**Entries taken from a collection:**
---

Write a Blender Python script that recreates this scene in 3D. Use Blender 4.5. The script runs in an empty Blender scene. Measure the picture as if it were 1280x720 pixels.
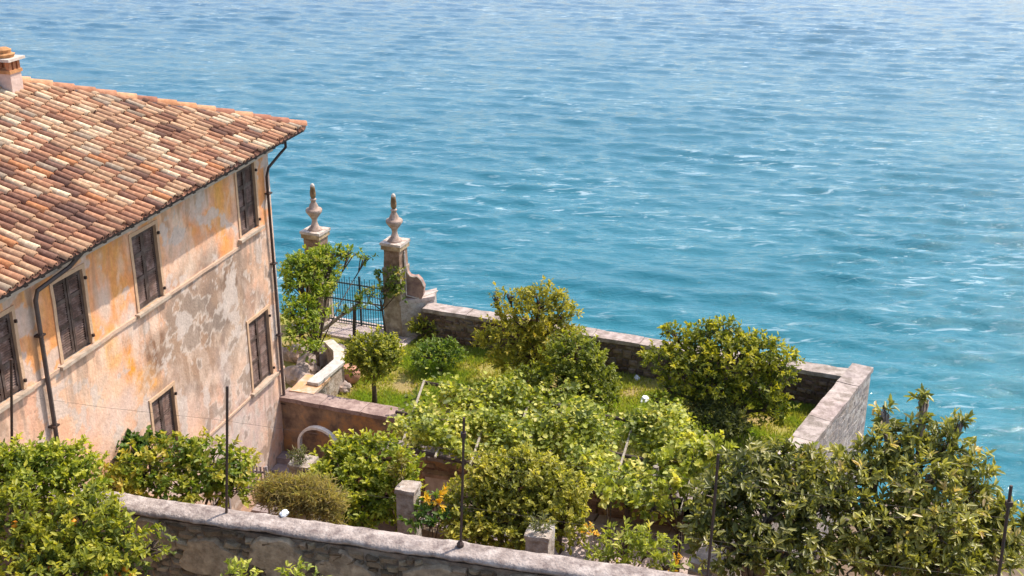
import bpy, bmesh, math, random
import numpy as np
from mathutils import Vector, noise
random.seed(7)
rng = np.random.default_rng(7)
S = bpy.context.scene
COL = S.collection

# ---------------------------------------------------------------- camera
FPX = 1530.0; TH = math.radians(21.7); HC = 18.0
cam = bpy.data.cameras.new('camera'); camo = bpy.data.objects.new('camera', cam); COL.objects.link(camo)
cam.sensor_width = 36; cam.lens = 36 * FPX / 1280; cam.clip_start = .2; cam.clip_end = 20000
camo.location = (0, 0, HC); camo.rotation_euler = (math.radians(90) - TH, 0, 0)
S.camera = camo

# ---------------------------------------------------------------- light
SUN_AZ = math.radians(56); SUN_EL = math.radians(54)
w = bpy.data.worlds.new('World'); S.world = w; w.use_nodes = True
nt = w.node_tree; sky = nt.nodes.new('ShaderNodeTexSky'); sky.sky_type = 'NISHITA'; sky.sun_disc = False
sky.sun_elevation = SUN_EL; sky.sun_rotation = SUN_AZ; sky.air_density = 1.0; sky.dust_density = 2.0
bg = nt.nodes['Background']; bg.inputs[1].default_value = .15
nt.links.new(sky.outputs[0], bg.inputs[0])
sl = bpy.data.lights.new('sun', 'SUN'); sl.energy = 2.8; sl.angle = math.radians(.6); sl.color = (1, .93, .82)
so = bpy.data.objects.new('sun', sl); COL.objects.link(so)
sd = Vector((math.sin(SUN_AZ) * math.cos(SUN_EL), math.cos(SUN_AZ) * math.cos(SUN_EL), math.sin(SUN_EL)))
so.rotation_euler = sd.to_track_quat('Z', 'Y').to_euler(); so.location = (20, 0, 40)
S.view_settings.view_transform = 'Standard'; S.view_settings.look = 'None'
S.view_settings.exposure = .9; S.view_settings.gamma = 1

# ---------------------------------------------------------------- survey helpers (turn a sighting into a place)
def ray(px, py):
    x = (px - 640) / FPX; y = -(py - 360) / FPX
    return np.array([x, math.cos(TH) + y * math.sin(TH), -math.sin(TH) + y * math.cos(TH)])
def P(px, py, z):
    r = ray(px, py); t = (z - HC) / r[2]; return np.array([0, 0, HC]) + r * t
def PY(px, py, Y):
    r = ray(px, py); return np.array([0, 0, HC]) + r * (Y / r[1])
def zc(p): return p[1] * math.cos(TH) - (p[2] - HC) * math.sin(TH)
AZ = math.radians(16.4)
U = np.array([math.sin(AZ), math.cos(AZ), 0]); N = np.array([math.cos(AZ), -math.sin(AZ), 0]); Z = np.array([0, 0, 1.])
C0 = P(359, 600, 3.2)
def F(px, py):
    r = ray(px, py); t = np.dot(C0 - [0, 0, HC], N) / np.dot(r, N); p = np.array([0, 0, HC]) + r * t
    return np.dot(p - C0, U), p[2]
def norm(v): v = np.asarray(v, float); return v / (np.linalg.norm(v) + 1e-12)

# ---------------------------------------------------------------- object helpers
def tag(o, label=None, cat=None, group=None, kind=None):
    if label: o['label'] = label
    if cat: o['category'] = cat
    if group: o['group'] = group
    if kind: o['kind'] = kind
    return o
def empty(name, loc, label=None, cat=None, group=None):
    o = bpy.data.objects.new(name, None); COL.objects.link(o); o.location = [float(c) for c in loc]
    o.empty_display_size = .2
    return tag(o, label, cat, group)
def root_loc(o):
    l = np.zeros(3)
    while o is not None:
        l += np.array(o.location); o = o.parent
    return l
class MB:
    """collects shapes in world space, links them as one mesh object"""
    def __init__(s): s.v = []; s.f = []; s.c = []; s.n = 0
    def add(s, v, f, c=None):
        v = np.asarray(v, float); s.v.append(v)
        s.f += [tuple(i + s.n for i in q) for q in f]
        cc = np.ones((len(v), 3)) if c is None else np.broadcast_to(np.asarray(c, float), (len(v), 3))
        s.c.append(cc); s.n += len(v)
    def box(s, o, a, b, c, col=None, j=0):
        o, a, b, c = [np.asarray(q, float) for q in (o, a, b, c)]
        v = np.array([o, o + a, o + a + b, o + b, o + c, o + a + c, o + a + b + c, o + b + c])
        if j: v = v + rng.normal(0, j, v.shape)
        s.add(v, [(0, 3, 2, 1), (4, 5, 6, 7), (0, 1, 5, 4), (1, 2, 6, 5), (2, 3, 7, 6), (3, 0, 4, 7)], col)
    def prism(s, pts, z0, z1, col=None):
        n = len(pts); v = [(p[0], p[1], z0) for p in pts] + [(p[0], p[1], z1) for p in pts]
        s.add(v, [tuple(range(n))[::-1], tuple(range(n, 2 * n))] + [(i, (i + 1) % n, n + (i + 1) % n, n + i) for i in range(n)], col)
    def tube(s, pts, rad, seg=6, col=None):
        pts = [np.asarray(p, float) for p in pts]; rad = [rad] * len(pts) if np.isscalar(rad) else rad
        V = []; prev = None
        for i, p in enumerate(pts):
            d = norm((pts[min(i + 1, len(pts) - 1)] - pts[max(i - 1, 0)]))
            if prev is None: a = np.cross(d, [0, 0, 1]) if abs(d[2]) < .9 else np.cross(d, [1, 0, 0])
            else: a = prev - d * np.dot(prev, d)
            a = norm(a); prev = a; b = np.cross(d, a)
            for k in range(seg):
                t = 2 * math.pi * k / seg; V.append(p + (a * math.cos(t) + b * math.sin(t)) * rad[i])
        Fc = []
        for i in range(len(pts) - 1):
            for k in range(seg):
                k2 = (k + 1) % seg; Fc.append((i * seg + k, i * seg + k2, (i + 1) * seg + k2, (i + 1) * seg + k))
        Fc.append(tuple(range(seg))[::-1]); Fc.append(tuple((len(pts) - 1) * seg + k for k in range(seg)))
        s.add(V, Fc, col)
    def lathe(s, o, prof, seg=16, col=None):
        V = [(o[0] + r * math.cos(2 * math.pi * k / seg), o[1] + r * math.sin(2 * math.pi * k / seg), o[2] + z) for r, z in prof for k in range(seg)]
        Fc = [(i * seg + k, i * seg + (k + 1) % seg, (i + 1) * seg + (k + 1) % seg, (i + 1) * seg + k) for i in range(len(prof) - 1) for k in range(seg)]
        Fc += [tuple(range(seg))[::-1], tuple((len(prof) - 1) * seg + k for k in range(seg))]
        s.add(V, Fc, col)
    def build(s, name, mat, parent=None, smooth=False):
        v = np.concatenate(s.v); c = np.concatenate(s.c)
        return mesh_obj(name, v, s.f, c, mat, parent, smooth)
def mesh_obj(name, v, f, c, mat, parent=None, smooth=False):
    if parent is not None: v = v - root_loc(parent)
    me = bpy.data.meshes.new(name)
    if isinstance(f, np.ndarray):
        k = f.shape[1]; me.vertices.add(len(v)); me.vertices.foreach_set('co', v.astype(np.float32).ravel())
        me.loops.add(f.size); me.loops.foreach_set('vertex_index', f.astype(np.int32).ravel())
        me.polygons.add(len(f)); me.polygons.foreach_set('loop_start', np.arange(0, f.size, k, dtype=np.int32))
        me.update(calc_edges=True)
    else:
        me.from_pydata([tuple(q) for q in v], [], f)
    if c is not None:
        a = me.color_attributes.new('tint', 'FLOAT_COLOR', 'POINT')
        a.data.foreach_set('color', np.column_stack([c, np.ones(len(c))]).astype(np.float32).ravel())
    if smooth: me.polygons.foreach_set('use_smooth', np.ones(len(me.polygons), dtype=bool))
    me.materials.append(mat)
    o = bpy.data.objects.new(name, me); COL.objects.link(o)
    if parent is not None: o.parent = parent
    return o
def rough(o, sub=2, amp=.02, freq=3.):
    """give a built part worn, uneven faces"""
    bm = bmesh.new(); bm.from_mesh(o.data)
    bmesh.ops.subdivide_edges(bm, edges=[e for e in bm.edges if e.calc_length() > .14], cuts=sub, use_grid_fill=True)
    for vv in bm.verts:
        q = Vector(vv.co + Vector(root_loc(o))) * freq
        vv.co += Vector((noise.noise(q), noise.noise(q + Vector((31, 0, 0))), noise.noise(q + Vector((0, 57, 0))))) * amp
    bm.to_mesh(o.data); bm.free(); return o

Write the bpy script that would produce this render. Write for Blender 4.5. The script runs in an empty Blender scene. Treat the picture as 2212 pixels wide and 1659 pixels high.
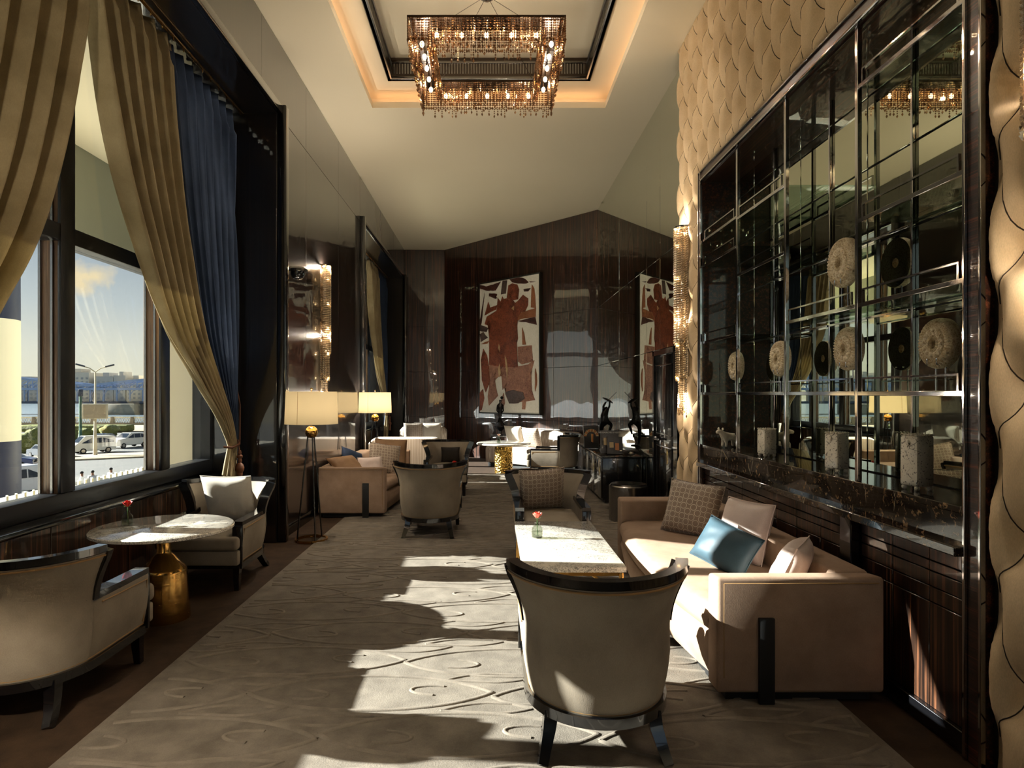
import bpy, bmesh, math, random
from mathutils import Vector, Matrix, noise as mnoise
R = math.radians
PI = math.pi
random.seed(7)
scene = bpy.context.scene
COL = scene.collection

# ------------------------------------------------------------------ camera
# room axes: X right, Y into the room, Z up; lens 1400 px on a 2212 px wide frame
cam_d = bpy.data.cameras.new('camera')
cam = bpy.data.objects.new('camera', cam_d); COL.objects.link(cam)
cam.location = (0, 0, 1.6); cam.rotation_euler = (R(90), 0, 0)
cam_d.sensor_width = 36; cam_d.lens = 36 * 1400 / 2212
cam_d.shift_x = 46 / 2212; cam_d.shift_y = 20.5 / 2212
cam_d.clip_start = 0.05; cam_d.clip_end = 3000
scene.camera = cam

# ------------------------------------------------------------------ exposure, sky, sun
scene.view_settings.view_transform = 'Standard'
scene.view_settings.look = 'None'
scene.view_settings.gamma = 1
scene.view_settings.use_curve_mapping = False
scene.view_settings.exposure = 0.8
cy = scene.cycles          # light paths: enough for the mirrors and the glass
cy.max_bounces = 7; cy.diffuse_bounces = 3; cy.glossy_bounces = 4; cy.transmission_bounces = 2; cy.transparent_max_bounces = 8
cy.caustics_reflective = False; cy.caustics_refractive = False
cy.use_adaptive_sampling = True; cy.adaptive_threshold = 0.06; cy.adaptive_min_samples = 12; cy.sample_clamp_indirect = 6.0
SUN_E = 19.0
LAMP = 1.5            # one dial for all lamps in the room
world = bpy.data.worlds.new('sky'); scene.world = world; world.use_nodes = True
wn = world.node_tree.nodes; wl = world.node_tree.links; wn.clear()
w_out = wn.new('ShaderNodeOutputWorld'); w_bg = wn.new('ShaderNodeBackground')
w_tc = wn.new('ShaderNodeTexCoord'); w_sep = wn.new('ShaderNodeSeparateXYZ')
w_r = wn.new('ShaderNodeValToRGB')
wl.new(w_tc.outputs['Generated'], w_sep.inputs[0]); wl.new(w_sep.outputs['Z'], w_r.inputs[0])
e = w_r.color_ramp.elements
e[0].position = 0.0; e[0].color = (0.80, 0.73, 0.56, 1)
e[1].position = 0.9; e[1].color = (0.16, 0.23, 0.36, 1)
for p_, c_ in ((0.06, (0.72, 0.69, 0.60, 1)), (0.12, (0.52, 0.55, 0.56, 1)), (0.22, (0.29, 0.35, 0.43, 1))):
    x = w_r.color_ramp.elements.new(p_); x.color = c_
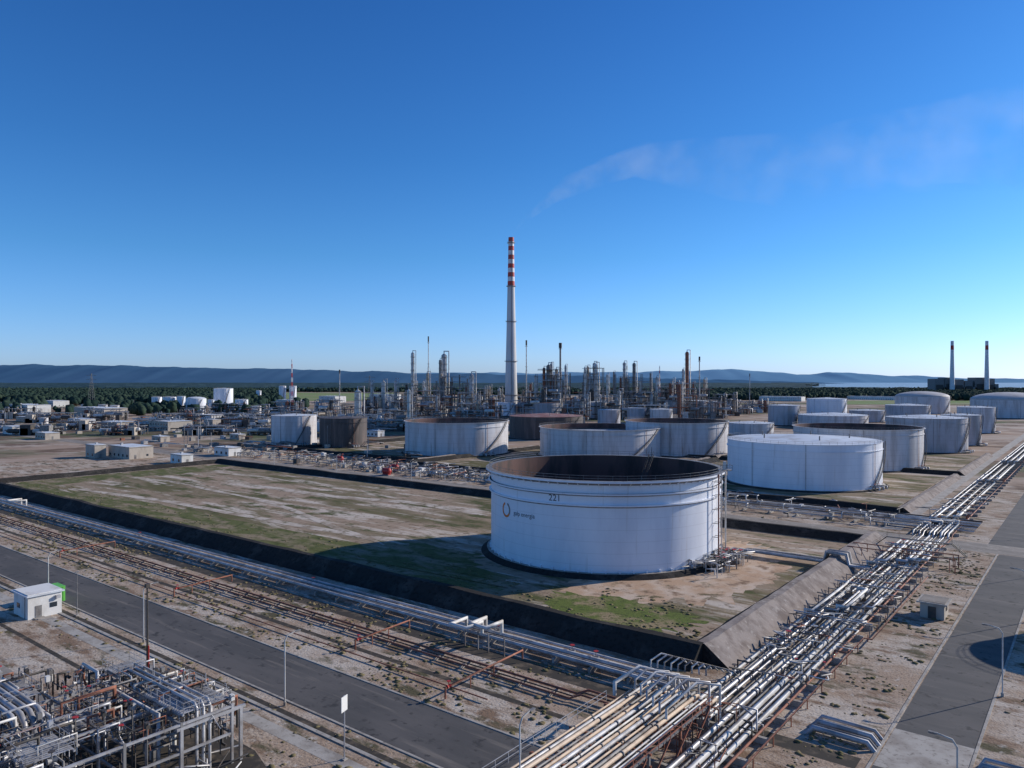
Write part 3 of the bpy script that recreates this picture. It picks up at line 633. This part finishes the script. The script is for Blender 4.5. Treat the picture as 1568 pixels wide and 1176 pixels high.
def stack(xp,yt,D,r,k,name='flare_stack'):
    b=B(); h=H+(HOR-yt)*D/F; X=(xp-784)*D/F
    b.tube([(X,D,0),(X,D,h*.93)],r,k,10,True,r*.8); b.tube([(X,D,h*.93),(X,D,h)],r*1.4,'dsteel',10)
    for t in(.35,.65,.92): b.lathe(X,D,[(r,h*t),(r+1,h*t),(r+1,h*t-.3),(r,h*t-.3)],'steel',10)
    for a in range(3):
        an=a*2.1; b.tube([(X,D,h*.65),(X+math.cos(an)*h*.2,D+math.sin(an)*h*.2,0)],.08,'steel',4,False)
    b.done(name,False)
sd=1
for (xp,D,w,d,hh) in [(604,820,26,14,30),(632,860,24,14,38),(658,780,30,16,32),(692,830,34,16,48),(718,760,22,12,30),(745,880,40,16,30),(760,700,26,14,24),(815,790,26,14,30),(842,800,26,18,56),(862,840,16,12,50),(884,760,24,14,28),(908,820,22,16,58),(935,780,30,14,32),(962,850,30,16,48),(990,800,30,14,30),(1015,840,30,16,36),(1045,800,28,16,40),(1068,860,24,14,40),(1092,800,26,12,24),(570,800,24,12,24),(545,760,30,14,18),(505,820,30,12,20),(590,700,26,12,14),(640,660,40,12,14),(700,640,40,12,13),(470,700,40,12,12),(410,760,40,14,14),(360,700,40,12,10),(300,800,30,10,12),(245,620,40,10,9),(560,640,30,12,12),(380,640,36,10,10),(500,600,40,10,9),(190,560,30,10,7),(320,560,34,10,7),(720,700,30,14,20),(1000,720,40,14,18),(870,700,30,14,16),(1130,900,30,12,16),(1160,950,40,12,14),(420,560,36,10,7),(440,880,34,12,16),(120,620,30,10,7),(60,560,30,10,6),(0,600,30,10,6),(600,600,44,10,9),(575,880,26,12,28),(615,760,26,12,26),(800,900,30,14,36),(905,880,28,14,40),(980,900,28,14,42),(1030,900,28,14,38),(735,820,26,12,34),(670,900,26,12,36),(1110,860,24,12,26),(160,760,40,12,12),(80,720,40,12,10),(30,800,40,12,11),(350,880,40,12,14),(480,640,34,10,10),(270,700,40,10,10),(540,560,34,10,7)]:
    sd+=1; unit(xp,D,w,d,hh,sd)
random.seed(33)
for t in [(632,541,860,2.0,'wpipe'),(680,544,840,3.0,'galv'),(674,552,830,1.4,'steel'),(910,557,820,1.8,'galv'),(956,556,860,1.7,'galv'),(971,557,850,1.9,'steel'),(1052,540,830,2.0,'rust'),(840,560,800,2.2,'steel'),(833,564,800,1.5,'rust'),(852,566,820,1.8,'cream'),(587,585,800,2.2,'wpipe'),(606,583,820,1.8,'galv'),(569,585,790,1.2,'galv'),(722,575,790,2.6,'galv'),(900,562,830,1.5,'cream'),(1046,566,820,1.2,'galv'),(1006,578,800,1.5,'galv'),(866,560,830,1.2,'galv'),(1040,590,780,2.0,'rust'),(626,598,640,1.6,'wpipe'),(996,572,850,1.0,'steel'),(548,600,700,3.2,'wpipe'),(930,574,800,1.3,'wpipe'),(655,572,800,1.6,'cream'),(820,576,790,1.3,'galv'),(940,570,840,1.0,'steel')]: column(*t)
for t in [(656,515,880,.55,'wpipe'),(806,521,860,.7,'galv'),(858,525,850,1.3,'steel'),(1071,546,840,.7,'galv'),(520,566,900,.6,'galv'),(1148,572,900,.4,'galv'),(960,560,900,.5,'steel')]: stack(*t)
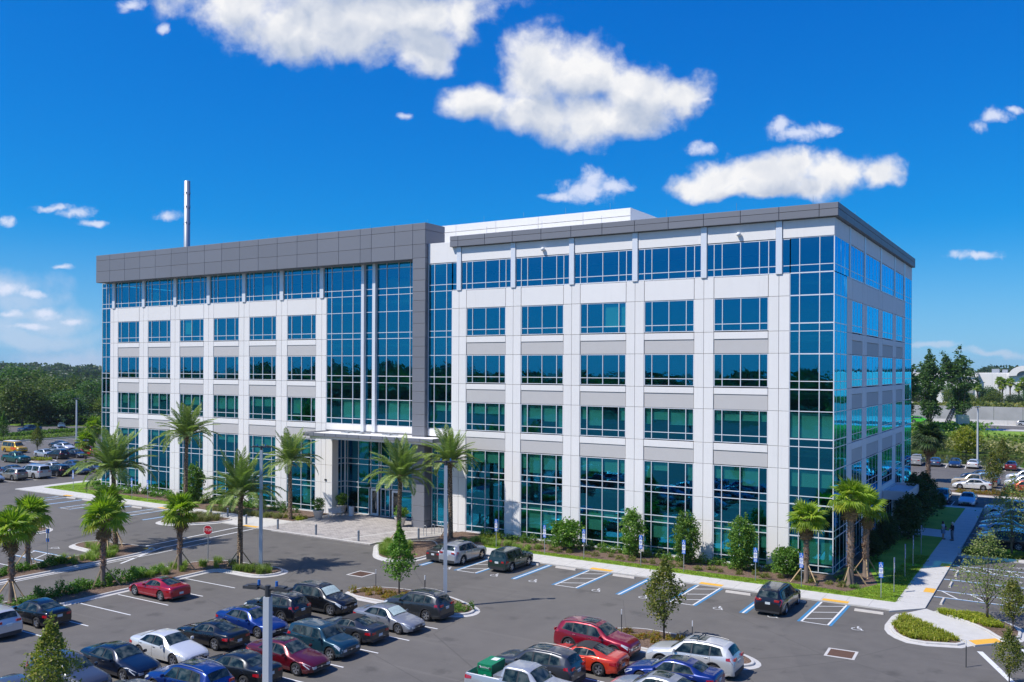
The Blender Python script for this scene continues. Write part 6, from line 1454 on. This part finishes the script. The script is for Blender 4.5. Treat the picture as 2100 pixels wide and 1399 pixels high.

---

**Written task:** Leave the pictures out and reproduce exactly the lines from the top of the listing above through the line with "COL = S.collection".

**The response:**
Write a Blender Python script that recreates this scene in 3D. Use Blender 4.5. The script runs in an empty Blender scene. Measure the picture as if it were 1280x720 pixels.
import bpy, bmesh, math, random
import numpy as np
from mathutils import Vector, noise
random.seed(7)
rng = np.random.default_rng(7)
S = bpy.context.scene
COL = S.collection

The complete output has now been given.